О владении этим загадочным шифром говорит почерк каждого художника, поэта. Если такой почерк присутствует в работе, значит, свершилось таинство творчества и «искра Божья» блеснула в произведении писателя, композитора, скульптора или живописца. В случае с режиссером дело обстоит гораздо сложнее, ибо своей «кистью» он рисует на холсте, сотканном из множества чужих, актерских, душ. Они, актеры, должны прочувствовать все нюансы режиссерской задумки, и с ювелирной точностью воплотить ее на сцене.  У тех, кого Роман Виктюк выбирает себе в соратники, это получается. Необыкновенное чутье позволяет ему, «бунтарю» и возмутителю ханжеского спокойствия, находить для своих постановок именно тех, чьи сердца бьются с его собственным в унисон.

Один из учеников студии Романа Григорьевича говорит, что учитель просит их почаще смотреть вверх, на звезды, потому, что считает, что истинные служители сцены призваны связывать землю с небом.
Другой участник «театральной  революции» Романа Виктюка, Ефим Шифрин, считает своего любимого режиссера истинным «театральным полиглотом». «Виктюк умеет разговаривать на разных театральных языках, - говорит Шифрин, - и с ним сегодня готовы сотрудничать любые актеры».
Взрывной характер Виктюка наиболее ярко проявляется во время репетиций. Но мощь его таланта так велика, что эта «взрывоопасность» терпеливо переносится самыми именитыми актерами современной российской сцены.

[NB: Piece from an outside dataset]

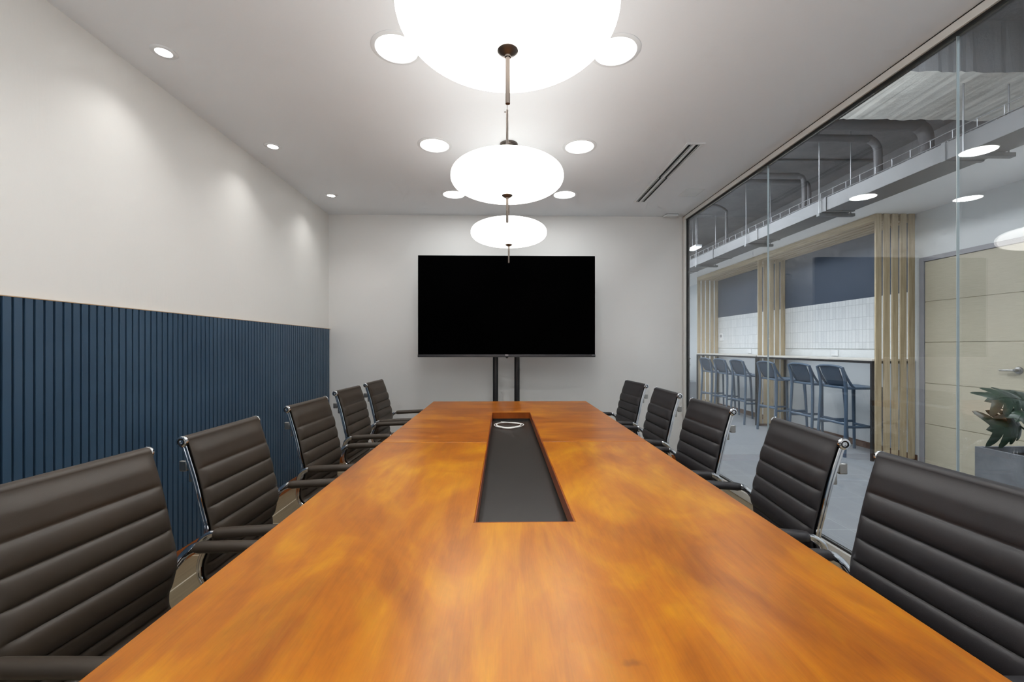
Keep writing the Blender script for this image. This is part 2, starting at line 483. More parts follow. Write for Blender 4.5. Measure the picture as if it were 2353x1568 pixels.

Все они почитают за честь выйти на сцену в его дерзких, эксцентричных, но всегда необыкновенно элегантных спектаклях. В спектаклях, где неизменно присутствуют безграничная чувственность и всепобеждающая любовь.

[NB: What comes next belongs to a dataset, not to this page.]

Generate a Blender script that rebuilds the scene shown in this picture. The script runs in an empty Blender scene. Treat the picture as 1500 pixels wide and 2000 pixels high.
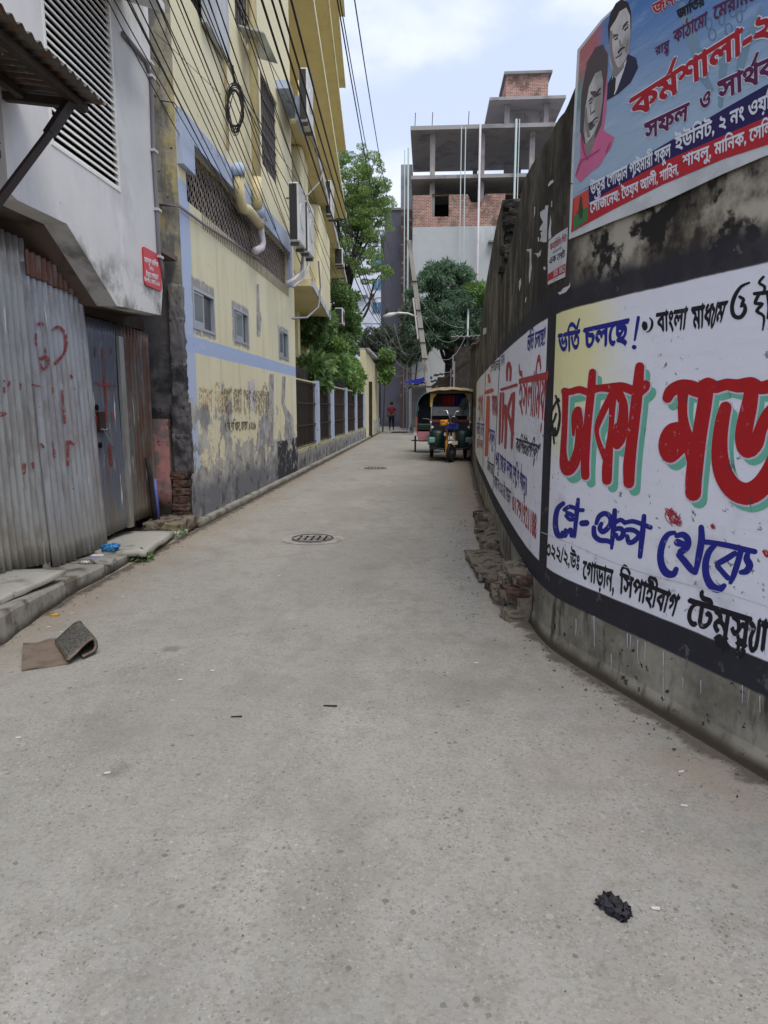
import bpy, bmesh, math, random
import numpy as np
from mathutils import Vector, Matrix, noise as mnoise
from mathutils.geometry import delaunay_2d_cdt

SC = bpy.context.scene
COL = SC.collection
random.seed(7)
R = math.radians

# ------------------------------------------------------------------ camera
FPX = 1300.0
PITCH = math.atan(204 / 1300.0)
YAW = math.atan(85 / 1316.0)
CAMH = 1.4
cd = bpy.data.cameras.new('camera')
cam = bpy.data.objects.new('camera', cd)
COL.objects.link(cam)
cam.location = (0, 0, CAMH)
cam.rotation_euler = (math.pi / 2 - PITCH, 0, YAW)
cd.sensor_fit = 'VERTICAL'
cd.sensor_height = 36
cd.lens = 36 * FPX / 2000
cd.clip_start = 0.05
cd.clip_end = 600
SC.camera = cam

# ------------------------------------------------------------------ world, sun, exposure
SUN_EL, SUN_AZ = 60, 152           # azimuth measured from +Y towards +X
world = bpy.data.worlds.new('World')
SC.world = world
world.use_nodes = True
wt = world.node_tree
wt.nodes.clear()
wo = wt.nodes.new('ShaderNodeOutputWorld')
wb = wt.nodes.new('ShaderNodeBackground')
sky = wt.nodes.new('ShaderNodeTexSky')
sky.sky_type = 'NISHITA'
sky.sun_disc = False
sky.sun_elevation = R(SUN_EL)
sky.sun_rotation = R(SUN_AZ)
sky.air_density = 1.0
sky.dust_density = 2.0
wb.inputs['Strength'].default_value = 0.1
tc = wt.nodes.new('ShaderNodeTexCoord')
mp = wt.nodes.new('ShaderNodeMapping')
mp.inputs['Scale'].default_value = (1, 1, 1.8)
mp.inputs['Location'].default_value = (3.1, 0.4, 0.35)
nz = wt.nodes.new('ShaderNodeTexNoise')
nz.inputs['Scale'].default_value = 2.6
nz.inputs['Detail'].default_value = 7
nz.inputs['Roughness'].default_value = 0.52
cr = wt.nodes.new('ShaderNodeMapRange')
cr.interpolation_type = 'SMOOTHSTEP'
cr.inputs['From Min'].default_value = 0.44
cr.inputs['From Max'].default_value = 0.60
cr.inputs['To Min'].default_value = 0.25
cr.inputs['To Max'].default_value = 0.93
mx = wt.nodes.new('ShaderNodeMix')
mx.data_type = 'RGBA'
mx0 = wt.nodes.new('ShaderNodeMix')
mx0.data_type = 'RGBA'
mx0.inputs[0].default_value = 0.72
mx0.inputs[7].default_value = (4.4, 5.15, 7.1, 1)      # thin high overcast between the clouds
mx.inputs[7].default_value = (6.0, 6.4, 7.35, 1)       # cloud
wt.links.new(tc.outputs['Generated'], mp.inputs['Vector'])
wt.links.new(mp.outputs['Vector'], nz.inputs['Vector'])
wt.links.new(nz.outputs['Fac'], cr.inputs['Value'])
wt.links.new(sky.outputs['Color'], mx0.inputs[6])
wt.links.new(mx0.outputs[2], mx.inputs[6])
wt.links.new(cr.outputs['Result'], mx.inputs[0])
wt.links.new(mx.outputs[2], wb.inputs['Color'])
wt.links.new(wb.outputs['Background'], wo.inputs['Surface'])

sl = bpy.data.lights.new('sun', 'SUN')
sl.energy = 1.5
sl.angle = R(35)
sl.color = (1.0, 0.94, 0.84)
sun = bpy.data.objects.new('sun', sl)
COL.objects.link(sun)
sun.location = (10, 10, 40)
sd = Vector((math.sin(R(SUN_AZ)) * math.cos(R(SUN_EL)), math.cos(R(SUN_AZ)) * math.cos(R(SUN_EL)), math.sin(R(SUN_EL))))
sun.rotation_euler = sd.to_track_quat('Z', 'Y').to_euler()

SC.view_settings.view_transform = 'Standard'
SC.view_settings.look = 'None'
SC.view_settings.exposure = 0.72
SC.view_settings.gamma = 1.0
SC.view_settings.use_curve_mapping = False
SC.render.engine = 'CYCLES'
SC.cycles.max_bounces = 6
SC.cycles.transparent_max_bounces = 16

# ------------------------------------------------------------------ pixel <-> place helpers
CP = np.array([0, 0, CAMH])
FW = np.array([-math.sin(YAW) * math.cos(PITCH), math.cos(YAW) * math.cos(PITCH), -math.sin(PITCH)])
RT = np.array([math.cos(YAW), math.sin(YAW), 0.0])
UP = np.cross(RT, FW)
def ray(x, y): return FW + RT * (x - 750) / FPX - UP * (y - 1000) / FPX
def G(x, y, z=0.0):
    d = ray(x, y); return CP + d * (z - CAMH) / d[2]
def AX(x, y, X0):
    d = ray(x, y); return CP + d * X0 / d[0]
def AY(x, y, Y0):
    d = ray(x, y); return CP + d * Y0 / d[1]

# right wall: footprint curve (x, y) of its street face
WALL = [(2.36, 0.0), (1.31, 2.45), (0.862, 3.5), (0.745, 3.85), (0.70, 4.3), (0.695, 5.0), (0.725, 6.5), (0.77, 8.0), (0.84, 9.8),
        (0.92, 12.0), (1.05, 14.7), (1.23, 18.9), (1.5, 25.0)]
def _smooth(pts, n=8):
    out = []
    P = [Vector(p) for p in pts]
    for i in range(len(P) - 1):
        p0 = P[max(i - 1, 0)]; p1 = P[i]; p2 = P[i + 1]; p3 = P[min(i + 2, len(P) - 1)]
        for k in range(n):
            t = k / n
            if i < 2: q = p1.lerp(p2, t)
            else:
                m1 = (p2 - p0) * ((p2 - p1).length / max((p2 - p0).length, 1e-6)); m2 = (p3 - p1) * ((p2 - p1).length / max((p3 - p1).length, 1e-6))
                q = (2*t**3-3*t**2+1)*p1 + (t**3-2*t**2+t)*m1 + (-2*t**3+3*t**2)*p2 + (t**3-t**2)*m2
            out.append((q.x, q.y))
    out.append(tuple(P[-1]))
    return out
WC = np.array(_smooth(WALL))
def wall_pt(y):
    i = int(np.clip(np.searchsorted(WC[:, 1], y) - 1, 0, len(WC) - 2))
    a, b = WC[i], WC[i + 1]; t = (y - a[1]) / (b[1] - a[1])
    p = a + (b - a) * t; d = (b - a) / np.linalg.norm(b - a)
    return p, np.array([-d[1], d[0]])        # point, normal towards the street
_A = WC[:-1]; _D = WC[1:] - WC[:-1]; _L2 = (_D ** 2).sum(1); _N = np.stack([-_D[:, 1], _D[:, 0]], 1) / np.sqrt(_L2)[:, None]; _NA = (_N * _A).sum(1)
def W(x, y, off=0.0):
    """pixel -> point on the right wall's street face, pushed off towards the street"""
    d = ray(x, y); den = _N[:, 0] * d[0] + _N[:, 1] * d[1]
    with np.errstate(all='ignore'):
        t = _NA / den
        s = ((d[0] * t - _A[:, 0]) * _D[:, 0] + (d[1] * t - _A[:, 1]) * _D[:, 1]) / _L2
    ok = (t > 0) & (s <= 1.002) & ((s >= -0.002) | (np.arange(len(t)) == 0))
    i = int(np.argmin(np.where(ok, t, 1e9))); t = float(t[i]) if ok.any() else 3.0; n = _N[i]
    return (d[0] * t + n[0] * off, d[1] * t + n[1] * off, CAMH + d[2] * t)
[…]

«На перекрестках Мира стоят безумцы, и именно они определяют движение мировых процессов», - любит повторять Роман Виктюк, единственный из режиссеров иностранного происхождения, удостоенный международной премии Института итальянской драмы за лучшее воплощение современной драматургии и обладатель театральной премии «Maratea» Центра европейской драматургии.  И почетное место, занимаемое им в «Театральной летописи» современности, надо сказать, принадлежит ему по праву.